Вспомните маленькую сценку, которая называлась «Зависть». Некая личность сидит за столом, украдкой пьет водку и составляет какие-то ведомости по службе. Напишет несколько цифр, заполнит графу, выпьет рюмочку и оторвется от бумаги. Личность мечтает. О чем же? Вот он (руки вздрагивают испуганно) получил назначение на должность начальника треста. О-го-го!.. Посмотрите, как он весь постепенно преображается и как преображаются его руки. Только что он держал перо, крепко сжимая его пальцами, исступленно стуча им по чернильнице, а в руках чувствовалась нетвердость, неуверенность. Теперь он держит перо небрежно, почти не ощущая его. А руки вдруг обретают несвойственную им силу. Начальник… треста…
Он мечтает. И снова припадает к ведомостям. Ах, все то же. Колонки, цифры… Наливает рюмочку. А мечта поднимает его еще выше. И опять совсем другим становится герой райкинской миниатюры. Другими становятся и его руки. Достигнув в мечтах вершины служебного положения, он вскакивает на стол, топчет ногами ведомости, упоенно размахивает руками, кричит на воображаемых подчиненных, всех увольняет, всех презирает… Вот он какой, этот тихонький завхоз, у которого до тех пор только и была власть над безмолвным пером, скрипевшим по бумаге. Райкин передает представление героя о тех людях, какими этому герою хотелось бы стать. И сквозь призму этих людей показывает одновременно сущность своего героя. Чаплин играет маленького человека. Райкин в этой миниатюре изображал меленького человека, меленького и страшного. Изображал зло и беспощадно.
Руки, как и выражение глаз, как мимика лица, служат характеристике образа. И, конечно же, не только в миниатюрах. Пантомима придает их языку особую выразительность. У Райкина они действуют и в фельетоне, и в сценке «МХЭТ». Действуют наравне с глазами, соответствуя внешнему облику и выявляя внутренне состояние действующего лица.

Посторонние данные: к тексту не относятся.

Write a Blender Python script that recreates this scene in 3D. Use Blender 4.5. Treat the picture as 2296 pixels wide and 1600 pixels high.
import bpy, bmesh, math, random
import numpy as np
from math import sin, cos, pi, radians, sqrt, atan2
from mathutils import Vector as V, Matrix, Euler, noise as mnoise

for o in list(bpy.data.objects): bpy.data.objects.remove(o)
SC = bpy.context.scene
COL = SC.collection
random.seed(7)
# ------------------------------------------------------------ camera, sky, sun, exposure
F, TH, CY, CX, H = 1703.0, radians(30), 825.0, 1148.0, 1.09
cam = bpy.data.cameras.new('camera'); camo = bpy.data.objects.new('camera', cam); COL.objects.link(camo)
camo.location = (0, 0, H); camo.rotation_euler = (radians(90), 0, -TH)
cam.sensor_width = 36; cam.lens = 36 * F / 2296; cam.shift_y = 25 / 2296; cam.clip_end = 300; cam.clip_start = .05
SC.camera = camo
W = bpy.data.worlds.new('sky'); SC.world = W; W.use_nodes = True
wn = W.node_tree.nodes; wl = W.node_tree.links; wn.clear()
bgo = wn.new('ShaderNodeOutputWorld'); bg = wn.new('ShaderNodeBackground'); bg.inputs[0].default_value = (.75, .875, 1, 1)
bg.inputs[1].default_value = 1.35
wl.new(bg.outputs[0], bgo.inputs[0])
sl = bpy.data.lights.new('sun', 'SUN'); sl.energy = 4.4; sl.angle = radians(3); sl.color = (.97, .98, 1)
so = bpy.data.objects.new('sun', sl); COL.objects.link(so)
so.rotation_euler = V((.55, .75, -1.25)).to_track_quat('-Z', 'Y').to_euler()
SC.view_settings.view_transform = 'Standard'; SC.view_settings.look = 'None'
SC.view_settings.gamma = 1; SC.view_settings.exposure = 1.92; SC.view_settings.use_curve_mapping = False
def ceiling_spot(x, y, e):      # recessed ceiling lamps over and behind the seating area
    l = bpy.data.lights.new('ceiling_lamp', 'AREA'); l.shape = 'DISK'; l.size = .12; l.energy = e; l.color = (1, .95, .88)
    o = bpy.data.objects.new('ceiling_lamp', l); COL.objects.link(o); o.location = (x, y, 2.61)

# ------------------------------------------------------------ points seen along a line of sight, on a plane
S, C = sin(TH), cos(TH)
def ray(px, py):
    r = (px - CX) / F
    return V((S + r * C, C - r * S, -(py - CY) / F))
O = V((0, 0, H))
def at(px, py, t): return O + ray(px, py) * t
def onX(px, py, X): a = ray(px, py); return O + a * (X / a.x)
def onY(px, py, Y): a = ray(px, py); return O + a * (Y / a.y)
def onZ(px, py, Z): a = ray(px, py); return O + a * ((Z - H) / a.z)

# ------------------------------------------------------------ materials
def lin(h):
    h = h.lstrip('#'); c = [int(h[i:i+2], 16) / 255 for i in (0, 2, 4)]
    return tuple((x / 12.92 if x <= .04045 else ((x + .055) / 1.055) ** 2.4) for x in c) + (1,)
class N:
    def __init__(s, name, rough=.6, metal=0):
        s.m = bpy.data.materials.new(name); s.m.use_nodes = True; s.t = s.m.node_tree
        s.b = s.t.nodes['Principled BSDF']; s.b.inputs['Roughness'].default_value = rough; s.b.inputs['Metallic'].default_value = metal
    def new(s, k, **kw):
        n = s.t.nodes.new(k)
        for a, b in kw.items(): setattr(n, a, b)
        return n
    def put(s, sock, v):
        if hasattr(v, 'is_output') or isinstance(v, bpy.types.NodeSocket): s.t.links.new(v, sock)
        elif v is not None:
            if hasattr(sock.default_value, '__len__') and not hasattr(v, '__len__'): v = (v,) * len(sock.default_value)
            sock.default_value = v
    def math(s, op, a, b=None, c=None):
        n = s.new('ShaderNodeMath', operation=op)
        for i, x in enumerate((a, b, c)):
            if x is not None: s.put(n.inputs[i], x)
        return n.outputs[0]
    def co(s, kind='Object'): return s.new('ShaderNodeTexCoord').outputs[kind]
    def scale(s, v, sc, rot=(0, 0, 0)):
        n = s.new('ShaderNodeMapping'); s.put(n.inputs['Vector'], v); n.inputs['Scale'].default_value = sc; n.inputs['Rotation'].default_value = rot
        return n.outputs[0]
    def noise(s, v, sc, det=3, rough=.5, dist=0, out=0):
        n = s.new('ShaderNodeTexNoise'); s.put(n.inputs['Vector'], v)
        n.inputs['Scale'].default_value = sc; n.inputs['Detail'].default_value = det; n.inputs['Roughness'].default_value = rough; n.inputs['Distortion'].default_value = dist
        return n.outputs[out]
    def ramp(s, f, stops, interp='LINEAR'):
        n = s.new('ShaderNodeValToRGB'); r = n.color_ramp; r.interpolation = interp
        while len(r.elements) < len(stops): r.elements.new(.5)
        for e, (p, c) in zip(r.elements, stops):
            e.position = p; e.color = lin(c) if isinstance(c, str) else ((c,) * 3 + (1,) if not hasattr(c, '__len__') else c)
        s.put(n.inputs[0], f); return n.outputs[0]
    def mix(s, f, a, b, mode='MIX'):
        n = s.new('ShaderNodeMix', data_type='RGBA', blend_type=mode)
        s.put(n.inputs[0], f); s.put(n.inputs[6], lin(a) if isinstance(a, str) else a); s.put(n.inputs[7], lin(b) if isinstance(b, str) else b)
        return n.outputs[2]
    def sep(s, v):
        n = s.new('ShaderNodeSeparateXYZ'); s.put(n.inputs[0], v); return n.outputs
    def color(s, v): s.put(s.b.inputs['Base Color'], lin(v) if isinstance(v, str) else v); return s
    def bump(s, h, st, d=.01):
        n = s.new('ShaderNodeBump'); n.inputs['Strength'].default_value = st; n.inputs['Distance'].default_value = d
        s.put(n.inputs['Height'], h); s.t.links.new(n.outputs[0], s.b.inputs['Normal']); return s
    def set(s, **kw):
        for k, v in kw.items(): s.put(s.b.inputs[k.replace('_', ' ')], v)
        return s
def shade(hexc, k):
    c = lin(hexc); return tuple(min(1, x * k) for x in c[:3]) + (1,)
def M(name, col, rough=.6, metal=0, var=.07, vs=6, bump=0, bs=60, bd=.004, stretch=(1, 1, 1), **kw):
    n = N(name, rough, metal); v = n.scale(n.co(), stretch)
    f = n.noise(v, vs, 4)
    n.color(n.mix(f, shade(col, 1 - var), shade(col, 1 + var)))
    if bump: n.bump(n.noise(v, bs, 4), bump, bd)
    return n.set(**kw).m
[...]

Тема мономиниатюры «Зависть» была разработана Райкиным и в другой сценке, однако уже совсем на другой сюжетной основе. Сценка эта называлась «Лестница славы» и в ней было показано, к чему могло бы привести воплощение в реальность мечты меленького человека.
«Каждая ступенька этой лестницы — новое должностное повышение, новый пост, новая ученая степень; был человек простым рабочим — поднялся на ступеньку, стал бригадиром, мастером цеха, инженером; был пастухом, а стал академиком, — говорит Райкин во вступительном монологе.
По этой лестнице может подняться каждый, но надо помнить, что на ней нет перил. Их заменяют совесть и сознание долга.
И вот некоторые товарищи совершают восхождение по этой лестнице следующим образом…»
Произнося обычно последние слова вступления, Райкин, как бы отрываясь от себя, живет уже в образе играемого им персонажа. Этот момент перехода уловить так же трудно, как трудно заметить ту малую долю секунды, в которую самолет вдруг отделяется от стартовой дорожки. Артист, увлеченный стихией творчества, преображается молниеносно, предлагая нам знакомство со своим героем — вот он каков! — и потом уже накладывает на образ одну краску за другой, пока не завершит создание портрета.
На самых нижних ступеньках «лестницы славы» уютно и безмятежно примостился человечек, который чем-то отдаленно напоминает персонажа из «Зависти». Тот мечтал о переменах в своей жизни, а этот вкушает уже сладость маленького изменения своей судьбы. Тот, мечтая, набросал как бы эскиз возможных трансформаций меленького человека, а этот пока еще даже стесняется того, что может произойти. Он испытывает смущение, в которое можно и поверить. Он говорит по телефону своему другу Бореньке: «Привет, дорогой. Поздравь, дружище, меня: получил новое назначение. Да-да, на новой работе. Вот заеду — все расскажу. Ну, что ты? Какая машина?! Ничего не надо. Я отлично и на трамвайчике доеду. Привет Зоечке. Будь здоров, милый, вот так!»
Райкин не боится того, что слова «вот так», несколько нарочитые, могут разрушить впечатление от образа. Они имеют для актера двойное значение: герой смущен, он не очень еще освоился с новым своим положением, он только поднимает ногу, чтобы сделать шаг на новую ступеньку, но стоит-то он еще на старой — вот что выражают эти слова с точки зрения героя; а актер, произнося их, подводит совершенно ясную и определенную черту, за которой, начинается нечто совсем иное.